**YOUR GOAL**
Reproduce every line of the listing as written, apart from the pictures.

**DATASET CONTENT**
:::::

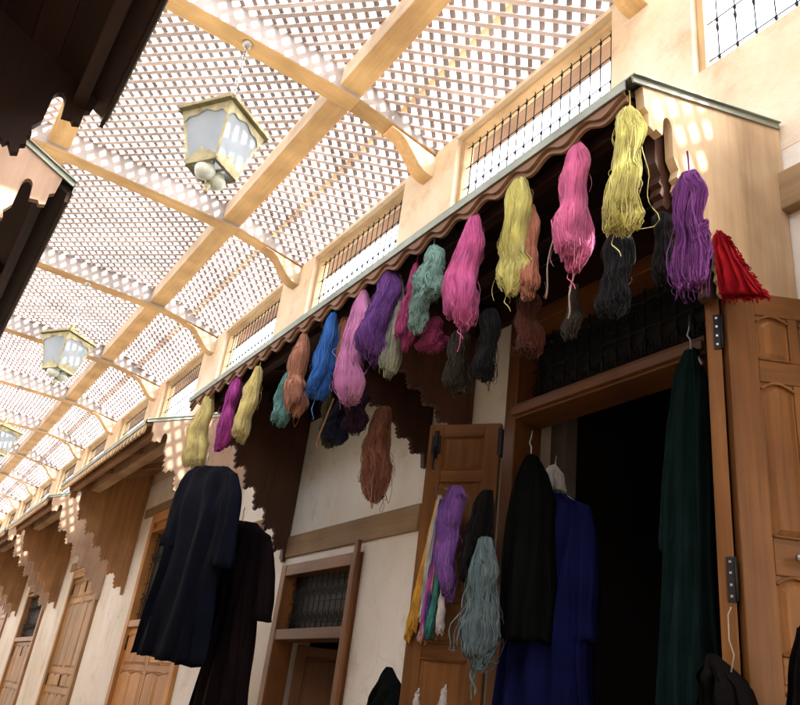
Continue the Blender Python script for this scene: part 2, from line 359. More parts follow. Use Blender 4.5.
# ------------------------------------------------------------------ canopies
def board_profile(xe, xw, ze, slope, zend, top=-.016):
    """outline of a carved side board: (x, z); the eave at xe, the wall at xw"""
    sg = 1 if xw > xe else -1; L_ = abs(xw - xe)
    S_ = lambda s, h: (xe + sg * s, ze + h)
    p = [S_(.022, .022 * slope + top), S_(.026, -.03), S_(.034, -.036), S_(.034, -.060), S_(.044, -.064), S_(.048, -.057), S_(.062, -.060)]
    for a in np.linspace(0, math.pi, 9): p.append(S_(.0735 - .0095 * math.cos(a), -.040 + .018 * math.sin(a)))
    p += [S_(.084, -.085), S_(.090, -.096)]
    n = 6; s0, h0 = .090, -.096; s1, h1 = L_ - .012, zend - ze + .03
    for i in range(n):
        a0 = np.array((s0 + (s1 - s0) * i / n, h0 + (h1 - h0) * i / n)); dx = (s1 - s0) / n; dz = (h1 - h0) / n
        for fx, fz in ((.10, .12), (.0, .40), (.14, .48), (.04, .74), (.20, .82), (.16, 1.08), (.36, 1.16), (.56, .88), (.66, 1.0), (.86, .84), (.92, .94)):
            p.append(S_(a0[0] + dx * fx, a0[1] + dz * fz))
    p += [S_(s1, zend - ze), S_(L_ - .002, zend - ze), S_(L_ - .002, (L_ - .002) * slope + top)]
    return p
def canopy(name, label, xe, xw, ze, slope, y0, y1, boards, wood_roof, wood_board, style, zend, near_mat=None, group=None, xe2=None):
    sg = 1 if xw > xe else -1; L_ = abs(xw - xe)
    t = thing(name, label, 'canopy', (xw, (y0 + y1) / 2, zend), group)
    d = np.array((sg * 1.0, 0, slope)); d /= np.linalg.norm(d); nrm = np.array((-sg * slope, 0, 1.0)); nrm /= np.linalg.norm(nrm)
    Ls = L_ / abs(d[0]) - .004; n = 8; mb = MB()
    e0 = np.array((xe, 0, ze))
    for i in range(n):
        c = e0 + d * Ls * (i + .5) / n - nrm * .007
        mb.box((c[0], (y0 + y1) / 2, c[2]), (Ls / n - .0012, y1 - y0, .012), np.stack([d, (0, 1, 0), np.cross(d, (0, 1, 0))], 1))
    mb.build('roof', wood_roof, t, bevel=.002)
    ny = max(2, int((y1 - y0) / .42))
    for i in range(1, ny):
        y = y0 + (y1 - y0) * i / ny
        if any(abs(y - b) < .05 for b in boards): continue
        a = e0 + d * .03 - nrm * .0235; b = e0 + d * (Ls - .01) - nrm * .0235
        a[1] = b[1] = y; mb = MB(); mb.bar(a, b, .022, .02); mb.build('rib', wood_roof, t, bevel=.003)
    mb = MB()                                       # a stout rail along the eave and one along the wall
    mb.span((xe + sg * .036, y0 + .02, ze - .034), (xe + sg * .056, y1 - .02, ze - .010)); mb.build('eave_rail', wood_roof, t, bevel=.004)
    big = style == 'saw'; mb = MB(); c = e0 + d * (Ls * (.36 if big else .62)); w_ = .022 if big else .016; mb.span((c[0] - w_, y0 + .02, c[2] - (.066 if big else .055)), (c[0] + w_, y1 - .02, c[2] - .016)); mb.build('purlin', 'lintel' if big else wood_roof, t, bevel=.005)
    if style == 'wave':
        mb = MB(); mb.span((xw - .016 * sg, y0 + .014, ze + .002), (xw - .001 * sg, y1 - .02, ze + L_ * slope - .03)); mb.build('fascia', wood_roof, t)
    # valance
    mb = MB(); L2 = y1 - y0
    if style == 'wave':
        for (dx, amp, base, th) in ((0, .0078, -.020, .006), (.006, .0078, -.0285, .006)):
            wl = .078; ys = np.arange(y0, y1 + .001, wl / 18)
            poly = [(y, ze + base + amp * math.cos(2 * math.pi * (y - y0) / wl)) for y in ys]
            poly = [(y0, ze - .002)] + poly + [(ys[-1], ze - .002)]
            mb.prism(poly, lambda a, b, t_: (t_, a, b), xe + sg * dx, xe + sg * (dx + th) - sg * .0006)
        va = mb.build('valance', 'valance', t)
    elif style == 'plain':
        mb.span((xe, y0, ze - .030), (xe + sg * .006, y1, ze - .002)); va = mb.build('valance', wood_board, t)
    else:
        wl = .046; ys = np.arange(y0, y1 - wl, wl); poly = [(y0, ze - .002)]
        for y in ys: poly += [(y + wl * .06, ze - .014), (y + wl * .30, ze - .030), (y + wl * .5, ze - .036), (y + wl * .70, ze - .030), (y + wl * .94, ze - .014)]
        poly += [(ys[-1] + wl, ze - .002)]
        mb.prism(poly, lambda a, b, t_: (t_, a, b), xe, xe + sg * .008)
        va = mb.build('valance', 'beam_pale', t)
    mb = MB()                                       # sheet metal along the eave and both verges
    mb.span((xe - sg * .004, y0 - .006, ze - .010), (xe - sg * .0015, y1 + .006, ze + .006))
    q = e0 + d * Ls / 2 + nrm * .002; yv = y0 - (.0175 if near_mat else .0065); mb.box((q[0], yv, q[2]), (Ls, .003, .010), np.stack([d, (0, 1, 0), np.cross(d, (0, 1, 0))], 1))
    mb.box((q[0], y1 + .0065, q[2]), (Ls, .003, .016), np.stack([d, (0, 1, 0), np.cross(d, (0, 1, 0))], 1))
    q2 = q + nrm * .006; mb.box((q2[0], (yv + y1) / 2, q2[2]), (Ls, y1 - yv + .012, .002), np.stack([d, (0, 1, 0), np.cross(d, (0, 1, 0))], 1))
    mb.build('flashing', 'zinc', t)
    for i, b in enumerate(boards):
        mb = MB(); fr_ = i == 0 and near_mat
        ze_ = .56 if (style == 'wave' and 0 < i < len(boards) - 1) else zend
        pr = board_profile(xe, xw, ze, slope, ze_, -.002 if fr_ else -.016)
        if fr_: b = y0 - .0085
        mb.prism(pr, lambda a, c, t_: (a, t_, c), b - .007, b + .007, 1)
        ft = mb.build('side_board', near_mat if (i == 0 and near_mat) else wood_board, t)
    if near_mat and style == 'wave':
        mb = MB(); pr = board_profile(xe - sg * .014, xw, ze - .006, slope, zend)
        mb.prism(pr, lambda a, c, t_: (a, t_, c), y0 + .004, y0 + .022, 1); mb.build('inner_board', wood_board, t)
    return t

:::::

**ANSWER FOR THE TASK**
Continue the Blender Python script for this scene: part 2, from line 359. More parts follow. Use Blender 4.5.
# ------------------------------------------------------------------ canopies
def board_profile(xe, xw, ze, slope, zend, top=-.016):
    """outline of a carved side board: (x, z); the eave at xe, the wall at xw"""
    sg = 1 if xw > xe else -1; L_ = abs(xw - xe)
    S_ = lambda s, h: (xe + sg * s, ze + h)
    p = [S_(.022, .022 * slope + top), S_(.026, -.03), S_(.034, -.036), S_(.034, -.060), S_(.044, -.064), S_(.048, -.057), S_(.062, -.060)]
    for a in np.linspace(0, math.pi, 9): p.append(S_(.0735 - .0095 * math.cos(a), -.040 + .018 * math.sin(a)))
    p += [S_(.084, -.085), S_(.090, -.096)]
    n = 6; s0, h0 = .090, -.096; s1, h1 = L_ - .012, zend - ze + .03
    for i in range(n):
        a0 = np.array((s0 + (s1 - s0) * i / n, h0 + (h1 - h0) * i / n)); dx = (s1 - s0) / n; dz = (h1 - h0) / n
        for fx, fz in ((.10, .12), (.0, .40), (.14, .48), (.04, .74), (.20, .82), (.16, 1.08), (.36, 1.16), (.56, .88), (.66, 1.0), (.86, .84), (.92, .94)):
            p.append(S_(a0[0] + dx * fx, a0[1] + dz * fz))
    p += [S_(s1, zend - ze), S_(L_ - .002, zend - ze), S_(L_ - .002, (L_ - .002) * slope + top)]
    return p
def canopy(name, label, xe, xw, ze, slope, y0, y1, boards, wood_roof, wood_board, style, zend, near_mat=None, group=None, xe2=None):
    sg = 1 if xw > xe else -1; L_ = abs(xw - xe)
    t = thing(name, label, 'canopy', (xw, (y0 + y1) / 2, zend), group)
    d = np.array((sg * 1.0, 0, slope)); d /= np.linalg.norm(d); nrm = np.array((-sg * slope, 0, 1.0)); nrm /= np.linalg.norm(nrm)
    Ls = L_ / abs(d[0]) - .004; n = 8; mb = MB()
    e0 = np.array((xe, 0, ze))
    for i in range(n):
        c = e0 + d * Ls * (i + .5) / n - nrm * .007
        mb.box((c[0], (y0 + y1) / 2, c[2]), (Ls / n - .0012, y1 - y0, .012), np.stack([d, (0, 1, 0), np.cross(d, (0, 1, 0))], 1))
    mb.build('roof', wood_roof, t, bevel=.002)
    ny = max(2, int((y1 - y0) / .42))
    for i in range(1, ny):
        y = y0 + (y1 - y0) * i / ny
        if any(abs(y - b) < .05 for b in boards): continue
        a = e0 + d * .03 - nrm * .0235; b = e0 + d * (Ls - .01) - nrm * .0235
        a[1] = b[1] = y; mb = MB(); mb.bar(a, b, .022, .02); mb.build('rib', wood_roof, t, bevel=.003)
    mb = MB()                                       # a stout rail along the eave and one along the wall
    mb.span((xe + sg * .036, y0 + .02, ze - .034), (xe + sg * .056, y1 - .02, ze - .010)); mb.build('eave_rail', wood_roof, t, bevel=.004)
    big = style == 'saw'; mb = MB(); c = e0 + d * (Ls * (.36 if big else .62)); w_ = .022 if big else .016; mb.span((c[0] - w_, y0 + .02, c[2] - (.066 if big else .055)), (c[0] + w_, y1 - .02, c[2] - .016)); mb.build('purlin', 'lintel' if big else wood_roof, t, bevel=.005)
    if style == 'wave':
        mb = MB(); mb.span((xw - .016 * sg, y0 + .014, ze + .002), (xw - .001 * sg, y1 - .02, ze + L_ * slope - .03)); mb.build('fascia', wood_roof, t)
    # valance
    mb = MB(); L2 = y1 - y0
    if style == 'wave':
        for (dx, amp, base, th) in ((0, .0078, -.020, .006), (.006, .0078, -.0285, .006)):
            wl = .078; ys = np.arange(y0, y1 + .001, wl / 18)
            poly = [(y, ze + base + amp * math.cos(2 * math.pi * (y - y0) / wl)) for y in ys]
            poly = [(y0, ze - .002)] + poly + [(ys[-1], ze - .002)]
            mb.prism(poly, lambda a, b, t_: (t_, a, b), xe + sg * dx, xe + sg * (dx + th) - sg * .0006)
        va = mb.build('valance', 'valance', t)
    elif style == 'plain':
        mb.span((xe, y0, ze - .030), (xe + sg * .006, y1, ze - .002)); va = mb.build('valance', wood_board, t)
    else:
        wl = .046; ys = np.arange(y0, y1 - wl, wl); poly = [(y0, ze - .002)]
        for y in ys: poly += [(y + wl * .06, ze - .014), (y + wl * .30, ze - .030), (y + wl * .5, ze - .036), (y + wl * .70, ze - .030), (y + wl * .94, ze - .014)]
        poly += [(ys[-1] + wl, ze - .002)]
        mb.prism(poly, lambda a, b, t_: (t_, a, b), xe, xe + sg * .008)
        va = mb.build('valance', 'beam_pale', t)
    mb = MB()                                       # sheet metal along the eave and both verges
    mb.span((xe - sg * .004, y0 - .006, ze - .010), (xe - sg * .0015, y1 + .006, ze + .006))
    q = e0 + d * Ls / 2 + nrm * .002; yv = y0 - (.0175 if near_mat else .0065); mb.box((q[0], yv, q[2]), (Ls, .003, .010), np.stack([d, (0, 1, 0), np.cross(d, (0, 1, 0))], 1))
    mb.box((q[0], y1 + .0065, q[2]), (Ls, .003, .016), np.stack([d, (0, 1, 0), np.cross(d, (0, 1, 0))], 1))
    q2 = q + nrm * .006; mb.box((q2[0], (yv + y1) / 2, q2[2]), (Ls, y1 - yv + .012, .002), np.stack([d, (0, 1, 0), np.cross(d, (0, 1, 0))], 1))
    mb.build('flashing', 'zinc', t)
    for i, b in enumerate(boards):
        mb = MB(); fr_ = i == 0 and near_mat
        ze_ = .56 if (style == 'wave' and 0 < i < len(boards) - 1) else zend
        pr = board_profile(xe, xw, ze, slope, ze_, -.002 if fr_ else -.016)
        if fr_: b = y0 - .0085
        mb.prism(pr, lambda a, c, t_: (a, t_, c), b - .007, b + .007, 1)
        ft = mb.build('side_board', near_mat if (i == 0 and near_mat) else wood_board, t)
    if near_mat and style == 'wave':
        mb = MB(); pr = board_profile(xe - sg * .014, xw, ze - .006, slope, zend)
        mb.prism(pr, lambda a, c, t_: (a, t_, c), y0 + .004, y0 + .022, 1); mb.build('inner_board', wood_board, t)
    return t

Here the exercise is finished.